Está dividido en seis cantos que se
corresponden con el tiempo de la acción, pero la trama resulta un tanto
farragosa y combina 3 historias.
Por un lado, están los tres
caballeros que se quieren ligar a la Dama del Lago (Ellen Douglas).
Por otro, la enemistad del padre de
Ellen, James Douglas y el rey de Escocia, James V.
Todo ello, en el contexto de una
guerra entre clanes escoceses. En fin, un lío que acaba, milagrosamente, con
todos felices y la Dama casándose con el Rey.
En el momento en que Ellen canta su
tercera canción, sin embargo, se encuentra escondida con su padre en la Cueva
del Duende huyendo, precisamente, de James V.

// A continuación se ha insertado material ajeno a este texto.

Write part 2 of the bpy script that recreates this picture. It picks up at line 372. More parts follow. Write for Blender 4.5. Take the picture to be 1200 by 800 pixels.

Por ello invoca y pide la protección
de la Virgen María.
Por lo demás, y aparte de las dos
primeras palabras de la letra (que se repiten en el estribillo), esta
no coincide con la oración latina, si bien, en arreglos posteriores, se ha
adaptado el texto católico a la música de Schubert.
Se trataba de canciones sencillas
(tienen su origen en la tradición luterana que abogaba por una música cercana
al pueblo, comprensible), consistentes en una sola voz con acompañamiento para
piano y basadas en poemas literarios.
En ellas el objetivo era llevar la
expresividad de las palabras a la música.
Por ello, no es de extrañar que
fuera precisamente durante el Romanticismo (un periodo en el que se enfatizaban
la fantasía, los sentimientos, la capacidad evocadora de la música…) cuando
este tipo de composición alcanzó su mayor auge, de mano de compositores como Shubert
precisamente, y, posteriormente, Schumann.
Otra posible razón de su éxito fue,
precisamente, su sencillez: en el siglo XIX la música se «democratizó».
Apareció un nuevo público burgués,
anónimo, que no sólo llenaba las salas de conciertos sino que también empezó a
demandar obras que poder interpretar como aficionado.
Esta es la razón de ser de todas las
«pequeñas formas musicales» propias del siglo XIX (lieder, nocturnos, valses,
impromptus…), del reinado incólume de los intrumentos románticos por excelencia
(a saber, piano y violín) y de todas las sociedades filo-?musicales que aún
perduran en la actualidad (desde orfeones a sociedades filarmónicas).